* start Information shown *

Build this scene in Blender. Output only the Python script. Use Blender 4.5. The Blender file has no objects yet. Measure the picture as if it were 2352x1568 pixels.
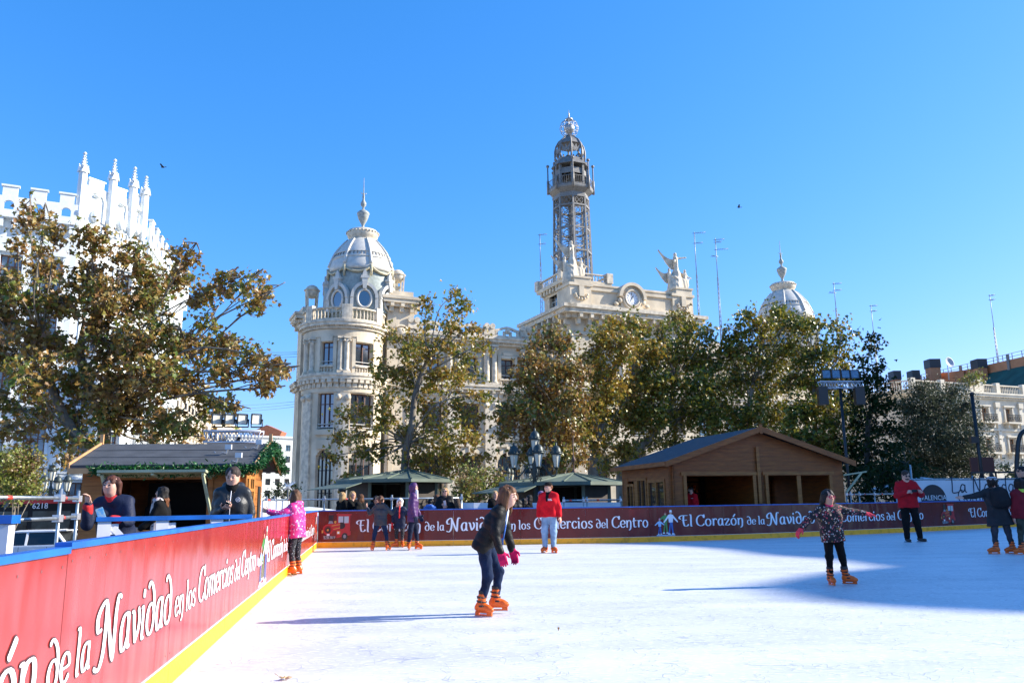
import bpy, bmesh, math, random
import numpy as np
from mathutils import Vector, Matrix, noise
R = math.radians
PI = math.pi
rnd = random.Random(7)
scene = bpy.context.scene
COL = scene.collection

# ------------------------------------------------------------------ camera, sky, sun, exposure
CAM_H = 1.22
FPX = 1860.0                                   # focal length in units of a 2352-wide picture
PITCH, ROLL = math.atan(364 / 1860), R(-0.7)
cam_d = bpy.data.cameras.new('camera')
cam = bpy.data.objects.new('camera', cam_d)
COL.objects.link(cam)
cam_d.sensor_width = 36.0
cam_d.lens = FPX / 2352 * 36
cam_d.clip_start, cam_d.clip_end = 0.1, 4000
CAMROT = Matrix.Rotation(PI / 2 + PITCH, 3, 'X') @ Matrix.Rotation(ROLL, 3, 'Z')
cam.matrix_world = Matrix.Translation((0, 0, CAM_H)) @ CAMROT.to_4x4()
scene.camera = cam

SUN_EL, SUN_AZ = R(28), R(82)                  # azimuth clockwise from +Y
world = bpy.data.worlds.new('World')
scene.world = world
world.use_nodes = True
wn = world.node_tree
bg = wn.nodes['Background']
sky = wn.nodes.new('ShaderNodeTexSky')
sky.sky_type = 'NISHITA'
sky.sun_disc = False
sky.sun_elevation = SUN_EL
sky.sun_rotation = SUN_AZ
sky.air_density = 1.0
sky.dust_density = 0.35
sky.ozone_density = 3.0
sep = wn.nodes.new('ShaderNodeSeparateColor')          # deepen the zenith, pale the horizon as in the photograph
com = wn.nodes.new('ShaderNodeCombineColor')
wn.links.new(sky.outputs[0], sep.inputs[0])
for i, (top, power, gain) in enumerate(((4.5, 1.45, 0.345), (12.0, 0.80, 1.0), (12.0, 0.70, 1.95))):
    prev = sep.outputs[i]
    for op, val in (('MINIMUM', top), ('POWER', power), ('MULTIPLY', gain)):
        n_ = wn.nodes.new('ShaderNodeMath')
        n_.operation = op
        n_.inputs[1].default_value = val
        wn.links.new(prev, n_.inputs[0])
        prev = n_.outputs[0]
    wn.links.new(prev, com.inputs[i])
wn.links.new(com.outputs[0], bg.inputs[0])
bg.inputs[1].default_value = 0.12
sun_d = bpy.data.lights.new('sun', 'SUN')
sun_d.energy = 5.0
sun_d.angle = R(0.5)
sun_d.color = (1.0, 0.93, 0.82)
sun = bpy.data.objects.new('sun', sun_d)
COL.objects.link(sun)
SUN_DIR = Vector((math.sin(SUN_AZ) * math.cos(SUN_EL), math.cos(SUN_AZ) * math.cos(SUN_EL), math.sin(SUN_EL)))
sun.rotation_euler = SUN_DIR.to_track_quat('Z', 'Y').to_euler()
sun.location = (30, 0, 60)
scene.view_settings.view_transform = 'Standard'
scene.view_settings.look = 'None'
scene.view_settings.gamma = 1
scene.view_settings.exposure = 1.0
scene.cycles.max_bounces = 6
scene.cycles.diffuse_bounces = 3
scene.cycles.transparent_max_bounces = 6

# ------------------------------------------------------------------ measuring from the photograph
def ray(px, py):
    return CAMROT @ Vector(((px - 1176) / FPX, -(py - 784) / FPX, -1))
def at(px, py, Y):
    d = ray(px, py)
    return Vector((0, 0, CAM_H)) + d * (Y / d.y)
def onz(px, py, z=0.0):
    d = ray(px, py)
    return Vector((0, 0, CAM_H)) + d * ((z - CAM_H) / d.z)
def onplane(px, py, p0, n):
    d = ray(px, py)
    o = Vector((0, 0, CAM_H))
    return o + d * ((p0 - o).dot(n) / d.dot(n))

# ------------------------------------------------------------------ materials
MATS = {}
def nd(nt, t, **kw):
    n = nt.nodes.new(t)
    for k, v in kw.items():
        setattr(n, k, v)
    return n
def mat(name, col, rough=0.6, metal=0.0, spec=0.5, var=0.0, vscale=3.0, bump=0.0, bscale=40.0, col2=None, trans=0.0, emit=None, coat=0.0, stretch=(1, 1, 1), contrast=(0.35, 0.65)):
    """plain procedural surface: colour broken up by noise, optional bump"""
    if name in MATS:
        return MATS[name]
    m = bpy.data.materials.new(name)
    m.use_nodes = True
    nt = m.node_tree
    b = nt.nodes['Principled BSDF']
    b.inputs['Roughness'].default_value = rough
    b.inputs['Metallic'].default_value = metal
    b.inputs['Specular IOR Level'].default_value = spec
    b.inputs['Coat Weight'].default_value = coat
    b.inputs['Base Color'].default_value = (*col, 1)
    if var > 0 or col2 or bump > 0:
        tc = nd(nt, 'ShaderNodeTexCoord')
        mp = nd(nt, 'ShaderNodeMapping')
        mp.inputs['Scale'].default_value = stretch
        nt.links.new(tc.outputs['Object'], mp.inputs[0])
    if var > 0 or col2:
        nz = nd(nt, 'ShaderNodeTexNoise')
        nz.inputs['Scale'].default_value = vscale
        nz.inputs['Detail'].default_value = 5
        nt.links.new(mp.outputs[0], nz.inputs['Vector'])
        rp = nd(nt, 'ShaderNodeValToRGB')
        rp.color_ramp.elements[0].position, rp.color_ramp.elements[1].position = contrast
        c2 = col2 or tuple(max(0, c * (1 - var)) for c in col)
        rp.color_ramp.elements[0].color = (*c2, 1)
        rp.color_ramp.elements[1].color = (*[min(1, c * (1 + var * .4)) for c in col], 1)
        nt.links.new(nz.outputs['Fac'], rp.inputs[0])
        nt.links.new(rp.outputs[0], b.inputs['Base Color'])
    if bump > 0:
        bz = nd(nt, 'ShaderNodeTexNoise')
        bz.inputs['Scale'].default_value = bscale
        bz.inputs['Detail'].default_value = 4
        nt.links.new(mp.outputs[0], bz.inputs['Vector'])
        bp = nd(nt, 'ShaderNodeBump')
        bp.inputs['Strength'].default_value = bump
        bp.inputs['Distance'].default_value = 0.02
        nt.links.new(bz.outputs['Fac'], bp.inputs['Height'])
        nt.links.new(bp.outputs[0], b.inputs['Normal'])
    if emit:
        b.inputs['Emission Color'].default_value = (*emit[0], 1)
        b.inputs['Emission Strength'].default_value = emit[1]
    MATS[name] = m
    return m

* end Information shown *

* _What is required_: Write out the lines from the start of the material to the line with "scene.camera = cam", inclusive and exactly. Skip the pictures.

* _Task result_:
Build this scene in Blender. Output only the Python script. Use Blender 4.5. The Blender file has no objects yet. Measure the picture as if it were 2352x1568 pixels.
import bpy, bmesh, math, random
import numpy as np
from mathutils import Vector, Matrix, noise
R = math.radians
PI = math.pi
rnd = random.Random(7)
scene = bpy.context.scene
COL = scene.collection

# ------------------------------------------------------------------ camera, sky, sun, exposure
CAM_H = 1.22
FPX = 1860.0                                   # focal length in units of a 2352-wide picture
PITCH, ROLL = math.atan(364 / 1860), R(-0.7)
cam_d = bpy.data.cameras.new('camera')
cam = bpy.data.objects.new('camera', cam_d)
COL.objects.link(cam)
cam_d.sensor_width = 36.0
cam_d.lens = FPX / 2352 * 36
cam_d.clip_start, cam_d.clip_end = 0.1, 4000
CAMROT = Matrix.Rotation(PI / 2 + PITCH, 3, 'X') @ Matrix.Rotation(ROLL, 3, 'Z')
cam.matrix_world = Matrix.Translation((0, 0, CAM_H)) @ CAMROT.to_4x4()
scene.camera = cam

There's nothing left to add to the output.